Des conditions de travail plus tendues
Les effectifs des pompiers sont restés stables. Ils ont trois statuts différents avec 200 000 sapeurs-pompiers volontaires, 43 000 professionnels dont l'âge moyen augmente et 13 000 militaires à Paris et à Marseille. Mais dans le même temps, la population française a augmenté et vieilli. Le nombre d'interventions est passé de 3,5 à 5 millions par an alors que le nombre de casernes a baissé de 30%. Si bien que le délai d'intervention a augmenté de deux minutes trente en moyenne sur dix ans. "C'est une moyenne, ça veut dire que par endroits en zone rurale notamment on est à plus de vingt minutes de délai d'intervention", explique Manuel Coullet, secrétaire national du syndicat Sud des SDIS.
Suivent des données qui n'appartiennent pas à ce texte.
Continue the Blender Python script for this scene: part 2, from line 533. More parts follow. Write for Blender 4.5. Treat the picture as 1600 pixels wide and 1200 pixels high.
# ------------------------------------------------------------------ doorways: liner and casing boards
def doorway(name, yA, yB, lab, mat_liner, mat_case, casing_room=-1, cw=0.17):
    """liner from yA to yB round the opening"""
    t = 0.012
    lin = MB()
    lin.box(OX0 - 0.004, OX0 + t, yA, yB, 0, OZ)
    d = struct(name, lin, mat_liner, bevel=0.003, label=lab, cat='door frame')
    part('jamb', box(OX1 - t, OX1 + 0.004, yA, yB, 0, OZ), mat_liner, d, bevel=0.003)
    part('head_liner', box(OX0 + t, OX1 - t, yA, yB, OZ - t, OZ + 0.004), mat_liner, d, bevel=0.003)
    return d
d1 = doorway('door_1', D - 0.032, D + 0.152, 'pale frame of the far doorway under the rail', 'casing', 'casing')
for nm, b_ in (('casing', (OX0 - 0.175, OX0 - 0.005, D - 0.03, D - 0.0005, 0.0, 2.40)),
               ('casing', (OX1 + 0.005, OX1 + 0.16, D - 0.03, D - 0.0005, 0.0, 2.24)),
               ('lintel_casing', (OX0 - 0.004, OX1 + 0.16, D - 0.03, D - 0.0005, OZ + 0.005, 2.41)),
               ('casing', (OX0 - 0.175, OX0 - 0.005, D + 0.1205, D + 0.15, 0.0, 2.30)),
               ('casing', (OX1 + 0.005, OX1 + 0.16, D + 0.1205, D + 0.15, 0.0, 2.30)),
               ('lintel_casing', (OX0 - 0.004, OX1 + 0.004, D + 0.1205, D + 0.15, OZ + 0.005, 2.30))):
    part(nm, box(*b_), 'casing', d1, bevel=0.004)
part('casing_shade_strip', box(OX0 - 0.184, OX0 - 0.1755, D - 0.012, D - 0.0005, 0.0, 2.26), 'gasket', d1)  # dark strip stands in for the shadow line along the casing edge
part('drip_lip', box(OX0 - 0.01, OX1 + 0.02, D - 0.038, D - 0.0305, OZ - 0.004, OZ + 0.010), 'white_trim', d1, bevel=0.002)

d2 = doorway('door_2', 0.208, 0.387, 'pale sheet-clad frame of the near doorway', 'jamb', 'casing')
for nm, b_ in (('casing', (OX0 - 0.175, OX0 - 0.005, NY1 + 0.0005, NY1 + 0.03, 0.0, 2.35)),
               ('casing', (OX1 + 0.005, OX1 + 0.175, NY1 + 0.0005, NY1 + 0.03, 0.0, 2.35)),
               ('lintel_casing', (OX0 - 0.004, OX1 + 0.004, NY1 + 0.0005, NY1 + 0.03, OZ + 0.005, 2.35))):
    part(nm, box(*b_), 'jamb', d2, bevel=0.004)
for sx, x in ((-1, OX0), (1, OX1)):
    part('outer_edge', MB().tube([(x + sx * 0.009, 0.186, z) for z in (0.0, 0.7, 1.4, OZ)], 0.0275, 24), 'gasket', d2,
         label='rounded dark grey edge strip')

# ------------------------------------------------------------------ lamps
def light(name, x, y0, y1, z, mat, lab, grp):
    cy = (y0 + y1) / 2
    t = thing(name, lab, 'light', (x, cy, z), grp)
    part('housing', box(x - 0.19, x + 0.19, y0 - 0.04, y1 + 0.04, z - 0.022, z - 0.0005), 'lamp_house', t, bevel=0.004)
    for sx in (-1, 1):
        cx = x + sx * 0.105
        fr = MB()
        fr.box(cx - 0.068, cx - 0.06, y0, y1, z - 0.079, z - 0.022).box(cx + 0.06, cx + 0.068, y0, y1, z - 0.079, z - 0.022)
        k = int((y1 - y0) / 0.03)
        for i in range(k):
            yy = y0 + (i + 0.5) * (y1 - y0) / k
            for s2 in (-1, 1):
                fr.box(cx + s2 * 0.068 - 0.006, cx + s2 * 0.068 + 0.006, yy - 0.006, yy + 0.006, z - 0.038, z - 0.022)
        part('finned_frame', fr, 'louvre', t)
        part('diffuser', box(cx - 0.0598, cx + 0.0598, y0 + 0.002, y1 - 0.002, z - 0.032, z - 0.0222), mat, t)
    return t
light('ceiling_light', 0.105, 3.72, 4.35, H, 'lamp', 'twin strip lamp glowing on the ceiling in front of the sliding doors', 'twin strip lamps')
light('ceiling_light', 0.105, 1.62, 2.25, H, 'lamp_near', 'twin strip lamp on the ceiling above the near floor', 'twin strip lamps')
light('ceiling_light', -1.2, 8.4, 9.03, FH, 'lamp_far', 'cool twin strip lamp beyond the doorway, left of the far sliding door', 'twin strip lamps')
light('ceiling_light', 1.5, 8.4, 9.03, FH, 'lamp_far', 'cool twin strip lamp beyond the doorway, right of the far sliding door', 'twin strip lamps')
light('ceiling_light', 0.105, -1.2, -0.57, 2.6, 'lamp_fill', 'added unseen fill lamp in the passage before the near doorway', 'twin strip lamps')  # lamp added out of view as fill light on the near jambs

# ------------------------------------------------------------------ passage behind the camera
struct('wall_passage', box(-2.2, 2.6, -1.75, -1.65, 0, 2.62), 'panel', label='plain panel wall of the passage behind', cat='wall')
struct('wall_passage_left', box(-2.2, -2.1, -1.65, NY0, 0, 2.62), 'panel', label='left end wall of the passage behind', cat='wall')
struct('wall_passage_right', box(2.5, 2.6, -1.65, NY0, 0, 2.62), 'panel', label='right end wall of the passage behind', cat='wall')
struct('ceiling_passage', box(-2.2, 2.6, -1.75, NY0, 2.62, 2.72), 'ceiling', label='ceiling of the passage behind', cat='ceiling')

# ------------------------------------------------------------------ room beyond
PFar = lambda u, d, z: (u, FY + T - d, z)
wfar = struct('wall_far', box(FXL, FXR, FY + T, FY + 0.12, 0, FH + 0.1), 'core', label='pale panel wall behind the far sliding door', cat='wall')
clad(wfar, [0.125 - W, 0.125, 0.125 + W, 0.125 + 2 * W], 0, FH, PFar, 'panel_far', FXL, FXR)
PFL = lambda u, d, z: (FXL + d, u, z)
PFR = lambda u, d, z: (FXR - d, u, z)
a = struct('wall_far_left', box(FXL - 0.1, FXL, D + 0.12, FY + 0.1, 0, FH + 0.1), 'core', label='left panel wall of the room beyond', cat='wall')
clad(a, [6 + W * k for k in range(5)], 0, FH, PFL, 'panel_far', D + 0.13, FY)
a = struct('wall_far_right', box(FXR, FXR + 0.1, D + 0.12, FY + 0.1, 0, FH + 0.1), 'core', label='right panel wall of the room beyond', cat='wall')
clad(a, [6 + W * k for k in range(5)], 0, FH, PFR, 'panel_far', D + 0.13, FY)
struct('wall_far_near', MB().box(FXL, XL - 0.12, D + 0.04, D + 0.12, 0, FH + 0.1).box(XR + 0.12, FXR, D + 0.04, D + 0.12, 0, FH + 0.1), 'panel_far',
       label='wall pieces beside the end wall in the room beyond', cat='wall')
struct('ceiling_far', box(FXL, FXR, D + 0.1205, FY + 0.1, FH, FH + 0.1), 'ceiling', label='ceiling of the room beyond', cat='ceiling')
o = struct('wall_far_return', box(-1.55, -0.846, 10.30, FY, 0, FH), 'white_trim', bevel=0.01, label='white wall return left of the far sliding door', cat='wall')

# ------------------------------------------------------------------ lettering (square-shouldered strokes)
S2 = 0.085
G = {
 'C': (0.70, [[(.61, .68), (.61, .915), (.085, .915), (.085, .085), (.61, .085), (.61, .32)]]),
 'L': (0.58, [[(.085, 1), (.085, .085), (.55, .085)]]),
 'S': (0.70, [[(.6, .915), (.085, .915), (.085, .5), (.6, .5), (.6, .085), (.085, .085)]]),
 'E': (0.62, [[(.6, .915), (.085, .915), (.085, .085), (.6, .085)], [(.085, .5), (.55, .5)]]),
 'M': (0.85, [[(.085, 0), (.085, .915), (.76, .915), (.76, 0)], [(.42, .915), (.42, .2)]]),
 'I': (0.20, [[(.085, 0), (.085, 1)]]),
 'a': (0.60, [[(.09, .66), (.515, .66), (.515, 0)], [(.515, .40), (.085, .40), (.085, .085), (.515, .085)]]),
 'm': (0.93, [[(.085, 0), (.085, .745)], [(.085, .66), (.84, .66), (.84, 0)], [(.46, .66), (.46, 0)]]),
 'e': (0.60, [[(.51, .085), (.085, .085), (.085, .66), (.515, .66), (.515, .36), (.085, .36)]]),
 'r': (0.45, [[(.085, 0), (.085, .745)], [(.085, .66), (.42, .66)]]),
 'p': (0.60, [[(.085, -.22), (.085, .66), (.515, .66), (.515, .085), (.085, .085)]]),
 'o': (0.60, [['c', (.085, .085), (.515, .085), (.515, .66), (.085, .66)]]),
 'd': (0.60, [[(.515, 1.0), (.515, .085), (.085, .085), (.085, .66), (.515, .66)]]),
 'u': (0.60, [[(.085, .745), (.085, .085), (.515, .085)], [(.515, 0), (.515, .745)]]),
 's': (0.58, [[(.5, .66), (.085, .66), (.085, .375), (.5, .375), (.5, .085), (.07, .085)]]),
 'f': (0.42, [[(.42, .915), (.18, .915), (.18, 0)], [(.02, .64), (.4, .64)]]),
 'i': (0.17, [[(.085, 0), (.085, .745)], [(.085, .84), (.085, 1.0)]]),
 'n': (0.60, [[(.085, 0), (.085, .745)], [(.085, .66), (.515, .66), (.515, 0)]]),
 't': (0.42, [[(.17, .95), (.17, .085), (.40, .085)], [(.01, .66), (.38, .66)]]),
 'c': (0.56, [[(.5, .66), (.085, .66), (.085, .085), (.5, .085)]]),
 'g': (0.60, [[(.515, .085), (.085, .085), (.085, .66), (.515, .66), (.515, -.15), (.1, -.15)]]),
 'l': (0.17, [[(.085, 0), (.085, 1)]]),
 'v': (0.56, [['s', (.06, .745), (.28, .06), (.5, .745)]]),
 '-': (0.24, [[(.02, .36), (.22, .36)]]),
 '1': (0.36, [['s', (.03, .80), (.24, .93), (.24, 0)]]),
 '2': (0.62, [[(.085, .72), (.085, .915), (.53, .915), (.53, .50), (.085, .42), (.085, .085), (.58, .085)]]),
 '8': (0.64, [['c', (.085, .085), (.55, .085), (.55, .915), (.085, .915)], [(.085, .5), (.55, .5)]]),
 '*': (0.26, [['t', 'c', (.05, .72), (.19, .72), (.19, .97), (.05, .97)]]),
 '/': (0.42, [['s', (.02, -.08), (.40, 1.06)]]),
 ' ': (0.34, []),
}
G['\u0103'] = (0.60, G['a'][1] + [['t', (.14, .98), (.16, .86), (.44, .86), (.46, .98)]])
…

Tous ces facteurs sont des sources de stress reconnues par les cadres des SDIS interrogés par la cellule investigation de Radio France. "Les syndicats veulent instrumentaliser les choses pour réclamer plus de postes, mais nous sommes dans un exercice budgétaire contraint", explique l'un d'entre eux. Le budget global des services d'incendie et de secours est de 5,3 milliards d'euros en 2024 contre 6,5 en 2021. Le Beauvau de la sécurité civile lui cherche en ce moment de nouvelles pistes de financement. Cette concertation lancée par le ministère de l'Intérieur en 2024 doit aboutir à un projet de loi d'ici la fin de l'année.
Des cas de suicide en lien avec le travail reconnus par la justice administrative
Même si un suicide peut avoir plusieurs causes, il y a bien des situations où le lien avec le travail est fait par la justice. C'est souvent un long combat pour la famille du pompier décédé, comme celui qu'ont mené les proches de Laurianne Amaglio, une jeune sapeur-pompier en formation qui s'est suicidée en 2016 dans le Maine-et-Loire. Six ans après, son SDIS a reconnu sa responsabilité dans la mort de la jeune femme par un arrêté de la présidente du service d'incendie et de secours. "Il y a d'autres cas ailleurs en France qui aurait nécessité la même énergie dans ce long combat avec l'administration pour permettre de faire aussi reconnaître le lien entre leur suicide et le travail, comme ce qu'on a fait pour Laurianne", admet Sébastien Delavoux, de la CGT de SDIS. Mais le volet pénal n'a pas abouti.
En effet, les combats sont parfois longs et tout le monde n'a pas la force de les mener. Pourtant ils permettent parfois de dégager des responsabilités. En mars 2022, le Tribunal administratif de Grenoble a reconnu "l'imputabilité du service" à titre posthume pour la dépression sévère d'un pompier de la caserne de Pont de Cheruy (Isère) qui s'était suicidé. En février 2021, Cyril Minard, représentant Sud dans le département s'est donné la mort après de multiples conflits avec sa direction, notamment à propos de l'exercice de son droit de grève. "À l'issue de deux heures de grève, il demandait à reprendre le travail, ce qui lui a été refusé à plusieurs reprises. Et donc comme il n'avait pas travaillé, son salaire a été amputé du nombre d'heures non travaillées", explique Manuel Coullet, secrétaire national Sud des SDIS et pompier professionnel en Isère.
Sur le plan pénal, une instruction est en cours suite à la plainte pour harcèlement moral et homicide involontaire déposée contre le SDIS de l'Isère et certains de ses cadres. L'ancien directeur est d'ailleurs mis en examen dans cette enquête depuis mai 2024. Ni lui, ni le SDIS n'ont souhaité répondre à nos questions.